South Sudan swears in new vice president as incumbent still missing

South Sudanese President Salva Kiir Tuesday swore in opposition leader Taban Deng Gai as his vice president Tuesday, less than 24 hours after dismissing Riek Machar, the man who held the office until he went missing earlier this month.

There was no immediate reaction from Machar, opposition spokesman William Ezekiel told dpa shortly after the swearing-in ceremony in the capital, Juba.

Deng was until recently the conflict-ridden East African nation’s mining minister and was the opposition’s chief negotiator in difficult, months-long peace talks with government.

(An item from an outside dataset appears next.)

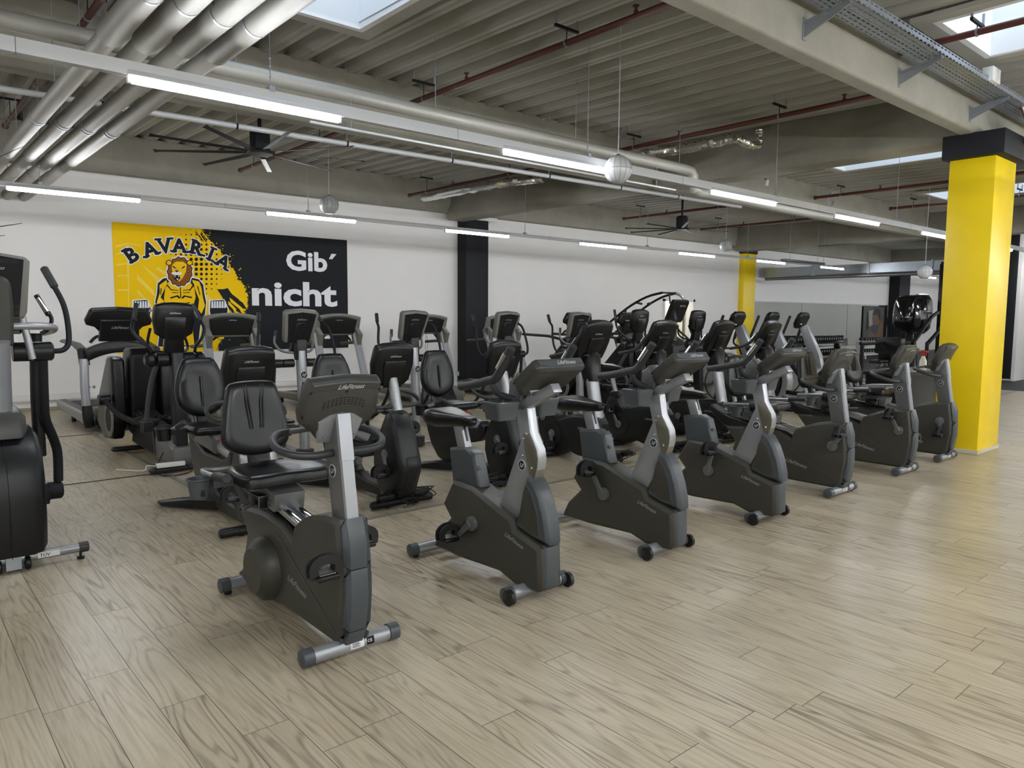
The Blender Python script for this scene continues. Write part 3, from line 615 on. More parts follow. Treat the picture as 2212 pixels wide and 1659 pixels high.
# ============================================================ grey treadmill
def treadmill_grey(label):
    t = root('treadmill', label, 'treadmill', (0, 0, 0), group='grey treadmills along the wall')
    arch = lambda hw, h, z0, k=12: [(hw*(-1+2*i/k), z0+h*(1-(-1+2*i/k)**2)) for i in range(k+1)]
    out = [(-.42, .0), (.42, .0)]+[(x, z) for x, z in reversed(arch(.42, .055, .32))]
    Wc = V(0, -.3, .954).normalized(); N = X.cross(Wc); Oc = V(0, .42, 1.24)
    inn = [(-.30, .04), (.30, .04)]+[(x, z) for x, z in reversed(arch(.34, .05, .29))]
    c = MB(); c.lay(out, [(-.05, .01), (-.04, 0), (.0, 0), (.012, .01)], TP, O=Oc, U=X, W=Wc, N=N); co = c.obj('console', t, bev=.004)
    c = MB(); c.lay(inn, [(.01, 0), (.03, 0), (.04, .012)], BK, O=Oc, U=X, W=Wc, N=N); c.obj('back_cover', co, bev=.002)
    c = MB(); c.lay([(-.14, .262), (.0, .25), (.14, .262), (.12, .3), (0, .325), (-.12, .3)], [(.035, 0), (.046, .004)], SLW, O=Oc, U=X, W=Wc, N=N); brand(c, Oc+Wc*.275+N*.047-X*.06, X, Wc, .12, LG, .026); c.obj('brand_panel', co)
    for s in (-1, 1):
        m = MB(); m.tube([(s*.39, -.02, .12), (s*.375, .22, .75), (s*.36, .40, 1.28)], .05, SV, n=20, sec=[(a*1.0, b*1.35) for a, b in circ(1, 20)]); m.obj('upright', t)
        m = MB(); m.prism([(.30, 1.02), (.22, 1.26), (.42, 1.42), (.52, 1.3), (.46, 1.1)], s*.36-.04, s*.36+.04, TP, ch=.01); m.tube([(s*.38, .42, 1.12), (s*.39, .7, 1.1), (s*.39, 1.0, 1.08)], .028, GP, n=12); m.obj('side_handrail', t)
        m = MB(); m.prism([(-.2, .1), (-.18, .2), (.2, .25), (1.95, .2), (2.0, .1)], s*.38-.07, s*.38+.07, TP, ch=.012); m.cyl((s*.38, .2, 0), (s*.38, .2, .12), .03, BKD, 12); m.cyl((s*.38, 1.8, 0), (s*.38, 1.8, .12), .03, BKD, 12); m.obj('side_rail', t, bev=.004)
    m = MB(); m.box((-.32, .1, .13), (.32, 1.96, .19), RBD); m.obj('running_belt', t, bev=.004)
    m = MB(); m.prism([(-.28, .05), (-.26, .22), (-.05, .30), (.3, .31), (.42, .21), (.4, .05)], -.37, .37, TP, ch=.03); mo = m.obj('motor_cover', t, bev=.006)
    m = MB(); brand(m, (-.14, -.282, .14), X, Z, .26, LGD, .05); m.obj('brand_lettering', mo)
    h = MB(); h.tube([(-.30, .48, 1.15), (-.18, .44, 1.25), (-.06, .42, 1.30), (.06, .42, 1.30), (.18, .44, 1.25), (.30, .48, 1.15)], .017, BK, n=12, k=4); h.obj('front_handlebar', t)
    h = MB(); h.tube([(.02, .44, 1.24), (.025, .46, 1.16), (.01, .46, .98), (.03, .45, .9), (.05, .45, 1.0), (.04, .44, 1.2)], .003, RBD, n=6, k=4); h.obj('safety_cord', t)
    return t

# ============================================================ black treadmill (arched front)
def treadmill_black(label, grp='black treadmills near the wall'):
    t = root('treadmill', label, 'treadmill', (0, 0, 0), group=grp)
    Wc = V(0, -.25, .968).normalized(); N = X.cross(Wc); Oc = V(0, .12, 1.34)
    out = [(-.24, -.0), (.24, -.0), (.3, .07), (.40, .1), (.42, .16), (.36, .30), (.33, .325), (0, .345), (-.33, .325), (-.36, .30), (-.42, .16), (-.40, .1), (-.3, .07)]
    c = MB(); c.lay(out, [(-.05, .02), (-.035, 0), (.02, 0), (.045, .03)], BKD, O=Oc, U=X, W=Wc, N=N); co = c.obj('console', t, bev=.006)
    c = MB(); c.lay([(-.25, -.12), (.25, -.12), (.24, .18), (-.24, .18)], [(.0, 0), (.06, 0), (.075, .012)], BKD, O=Oc, U=X, W=Wc, N=N); brand(c, Oc+Wc*.06+N*.076-X*.11, X, Wc, .22, LGD, .05); c.obj('back_cover', co, bev=.004)
    a = []
    for i in range(13):
        u = -1+2*i/12; a.append((.45*u, .12*(1-u*u)))
    m = MB(); up = [(x, 1.10+z) for x, z in a]; lo = [(x*.93, .965+z*.95-.02) for x, z in reversed(a)]
    m.lay(up+lo, [(-.03, .01), (0, 0), (.12, 0), (.14, .01)], BKD, O=(0, 0, 0), U=X, W=Z, N=Y); m.obj('arch_bar', t, bev=.01)
    for s in (-1, 1):
        m = MB(); m.tube([(s*.45, .02, .9), (s*.455, .1, 1.1), (s*.45, .5, 1.16), (s*.45, 1.3, 1.18)], .05, BK, n=12, sec=[(q*.6, w_*1.3) for q, w_ in circ(1, 14)]); m.obj('side_handrail', t)
        m = MB(); m.tube([(s*.46, -.04, .25), (s*.47, -.02, .6), (s*.455, .02, .98)], .05, SV, n=20, sec=[(q*.85, w_*1.1) for q, w_ in circ(1, 20)]); m.obj('upright', t)
        m = MB(); m.tube([(s*.43, -.02, .08), (s*.455, -.05, .2), (s*.46, -.04, .36)], .058, BK, n=18, k=3, sec=[(q*.85, w_*1.1) for q, w_ in circ(1, 18)]); m.obj('upright_boot', t)
        m = MB(); m.prism([(-.0, .08), (-.0, .2), (.4, .24), (2.05, .25), (2.12, .2), (2.0, .13)], s*.40-.07, s*.40+.07, SV, ch=.015); m.prism([(.0, .20), (.4, .245), (2.03, .258), (2.0, .23)], s*.39-.05, s*.39+.05, BK); m.cyl((s*.40, 1.2, 0), (s*.40, 1.2, .1), .03, BKD, 12); m.obj('side_rail', t, bev=.004)
    m = MB(); m.box((-.34, .3, .16), (.34, 2.0, .23), RBD); m.obj('running_belt', t, bev=.004)
    m = MB(); m.prism([(-.16, .04), (-.18, .14), (-.14, .22), (.05, .30), (.35, .30), (.5, .23), (.45, .05)], -.36, .36, BKD, ch=.03); m.obj('motor_cover', t, bev=.01)
    h = MB(); h.tube([(-.34, .2, 1.19), (-.26, .2, 1.27), (-.12, .18, 1.30)], .02, BKD, n=10, k=3); h.tube([(.34, .2, 1.19), (.26, .2, 1.27), (.12, .18, 1.30)], .02, BKD, n=10, k=3); h.obj('front_handlebar', t)
    return t

# ============================================================ tall summit-style trainer at the left edge
SMB = mat('matt_black_plastic', (16, 17, 19), .6, spec=.25)
def summit(label):
    t = root('climbing_cross_trainer', label, 'elliptical trainer', (0, 0, 0))
    prof = [(.62, .30), (.60, .62), (.48, .80), (.30, .88), (.12, .86), (-.02, .76), (-.09, .60), (-.11, .45), (-.10, .28), (-.07, .10), (.0, .08), (.62, .10)]
    b = MB(); b.lay(prof, [(-.20, .05), (-.17, .012), (-.12, 0), (.12, 0), (.17, .012), (.20, .05)], BK); bo = b.obj('drive_housing', t, bev=.01, smooth=50)
    b = MB(); b.tube([(0, -.105, .10), (0, -.115, .45), (0, -.095, .60), (0, -.028, .762), (0, .118, .866), (0, .3, .887)], .002, BKD, n=6); b.obj('seam_line', bo)
    b = MB(); b.prism([(.0, .82), (.06, .98), (.36, 1.0), (.42, .84)], -.13, .13, GP, ch=.03); b.obj('pillar_collar', t, bev=.01)
    m = MB(); m.tube([(0, .18, .9), (0, .15, 1.15), (0, .1, 1.42)], .075, SV, n=24); m.obj('pillar', t)
    foot_bar(t, 'front_stabilizer', -.0, -.43, .43, z=.075, r=.03, cap=GP)
    m = MB(); m.box((-.03, -.06, .02), (.05, -.03, .1), GALV)
    for s in (-1, 1): m.cyl((.01+s*.06, -.03, .045), (.01+s*.09, -.03, .045), .042, BKD, 20, ch=.006)
    m.obj('wheel_bracket', t)
    m = MB(); m.text('TÜV', SLW, (.15, -.031, .065), X, Z, .03, 0, .01, ext=0); m.box((.14, -.0305, .058), (.26, -.0300, .094), WH); m.obj('sticker', t)
    Wc = V(0, -.1, .995).normalized(); N = X.cross(Wc); Oc = V(0, .20, 1.56)
    out = [(-.16, .0), (.16, .0), (.18, .04), (.205, .36), (.18, .385), (.0, .41), (-.18, .385), (-.205, .36), (-.18, .04)]
    c = MB(); c.lay(out, [(-.06, .01), (-.05, 0), (.03, 0), (.04, .012)], TP, O=Oc, U=X, W=Wc, N=N); co = c.obj('console', t, bev=.006)
    c = MB(); c.lay([(-.13, .01), (.135, .01), (.17, .37), (0, .395), (-.17, .37)], [(.035, 0), (.0435, 0)], SMB, O=Oc, U=X, W=Wc, N=N); bc = c.obj('back_cover', co)
    c = MB()
    for i in range(26): c.lay([(-.0022, 0), (.0022, 0), (.0022, .026), (-.0022, .026)], [(.042, 0), (.0445, 0)], RBD, O=Oc+X*(-.14+i*.0112)+Wc*.345, U=X, W=Wc, N=N)
    for i in range(8):
        for s in (-1, 1):
            for j in (.03, .065): c.lay([(-.0022, 0), (.0022, 0), (.0022, .026), (-.0022, .026)], [(.042, 0), (.0445, 0)], RBD, O=Oc+X*s*(.06+i*.0105)+Wc*j, U=X, W=Wc, N=N)
    c.obj('vent_slot', bc)
    c = MB(); brand(c, Oc+Wc*.305+N*.044-X*.06, X, Wc, .13, LGD, .03); c.obj('brand_lettering', co)
    c = MB(); c.lay(rp([(-.08, -.17), (.08, -.17), (.10, -.1), (.10, .18), (.06, .26), (-.06, .26), (-.10, .18), (-.10, -.1)], 3), [(.0, 0), (.06, 0), (.085, .02)], GP, O=Oc, U=X, W=Wc, N=N); c.obj('console_neck', co)
    m = MB(); m.prism([(.2, 1.46), (.28, 1.46), (.3, 1.62), (.2, 1.62)], -.17, .15, BKD, ch=.01); m.obj('console_base', t)
    m = MB(); m.tube([(.1, .18, 1.51), (.25, .20, 1.51), (.33, .26, 1.50), (.35, .4, 1.48), (.33, .62, 1.46)], .024, SV, n=14, k=4); m.tube([(-.1, .18, 1.51), (-.25, .20, 1.51), (-.33, .26, 1.50), (-.35, .4, 1.48), (-.33, .62, 1.46)], .024, SV, n=14, k=4); m.tube([(.155, .2, 1.57), (.2, .2, 1.3)], .022, SV, n=12); m.obj('support_tube', t)
    for s in (-1, 1):
        m = MB(); m.cyl((s*.10, .26, 1.345), (s*.195, .26, 1.345), .062, BK, 28, ch=.004); m.cyl((s*.2, .26, 1.345), (s*.325, .26, 1.345), .062, BK, 28, ch=.012); m.obj('pivot_housing', t)
        m = MB(); m.tube([(s*.255, .5, .62), (s*.25, .48, 1.0), (s*.26, .46, 1.46)], .038, BK, n=14); m.obj('side_post', t)
        h = MB(); h.tube([(s*.32, .27, 1.345), (s*.385, .28, 1.35), (s*.425, .31, 1.40), (s*.43, .34, 1.53), (s*.415, .38, 1.66), (s*.375, .44, 1.78)], .0175, SLW, n=14, k=5); ho = h.obj('moving_handle', t)
        g = MB(); g.cyl((s*.382, .43, 1.765), (s*.335, .52, 1.90), .025, RB, 18, ch=.008); g.obj('grip', ho)
        h = MB(); h.tube([(s*.27, .3, 1.46), (s*.315, .32, 1.49), (s*.34, .35, 1.55), (s*.325, .37, 1.60)], .013, BKD, n=10, k=4); fo = h.obj('fixed_handle', t)
        g = MB(); g.tube([(s*.325, .36, 1.58), (s*.27, .42, 1.71)], .017, BKD, n=10); g.tube([(s*.318, .355, 1.6), (s*.276, .405, 1.69)], .013, CH, n=8); g.obj('pulse_sensor', fo)
        m = MB(); m.tube([(s*.265, .28, 1.29), (s*.27, .34, 1.05), (s*.285, .42, .88), (s*.35, .58, .72), (s*.38, .64, .60), (s*.38, .66, .40)], .031, SLW, n=14, k=5); m.obj('link_arm', t)
        m = MB(); m.cyl((s*.30, .66, .335), (s*.405, .66, .335), .062, SLW, 24, ch=.014); m.box((s*.2-.05, .6, .28), (s*.2+.12, .72, .37), SLW)
        m.lay(rrect(.16, .40, .04), [(0, .01), (.03, 0), (.045, 0), (.05, .006)], BKD, O=(s*.2, .95, .3), U=X, W=Y, N=Z); m.tube([(s*.2-.07, .85, .35), (s*.2-.05, .74, .39), (s*.2+.06, .74, .39), (s*.2+.08, .85, .35)], .008, BKD, n=8, k=3)
        m.cyl((s*.30, .66, .27), (s*.30, .66, .245), .022, RBD, 14); m.obj('pedal', t, bev=.003)
        m = MB(); m.tube([(s*.21, .45, .05), (s*.23, .5, .8)], .03, SV, n=12); m.obj('frame_leg', t)
    m = MB(); m.prism([(.55, .03), (.55, .12), (1.5, .1), (1.5, .03)], -.05, .05, SVD); m.obj('base_rail', t, bev=.004)
    foot_bar(t, 'rear_stabilizer', 1.5, -.35, .35, z=.06, r=.03, cap=GP)
    return t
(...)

Deng was appointed as opposition leader on Thursday. Machar's whereabouts have been unknown ever since his Juba residence was attacked earlier this month.

According to the opposition, Deng is meant to step aside from the vice presidency once Machar returns to the capital.

The United Nations warned all parties to maintain the ceasefire and ensure that any division - whether within the opposition or between parties - are dealt with peacefully, said Farhan Haq, deputy spokesman for UN Secretary General Ban Ki-moon, in New York.

A fresh outbreak of violence between soldiers and opposition supporters erupted across the country just as South Sudan marked the fifth anniversary of its independence from Sudan on July 9.

The UN refugee agency said on Tuesday that more than 37,000 South Sudanese have fled to Uganda over the past three weeks due to the renewed violence.

The clashes dealt a blow to hopes of peace that had grown after Kiir and Machar signed a peace agreement last year and formed a national unity government in April, which saw Machar appointed as vice president.

A power struggle between Kiir and Machar escalated into a military conflict in December 2013, killing tens of thousands and displacing more than 2 million people.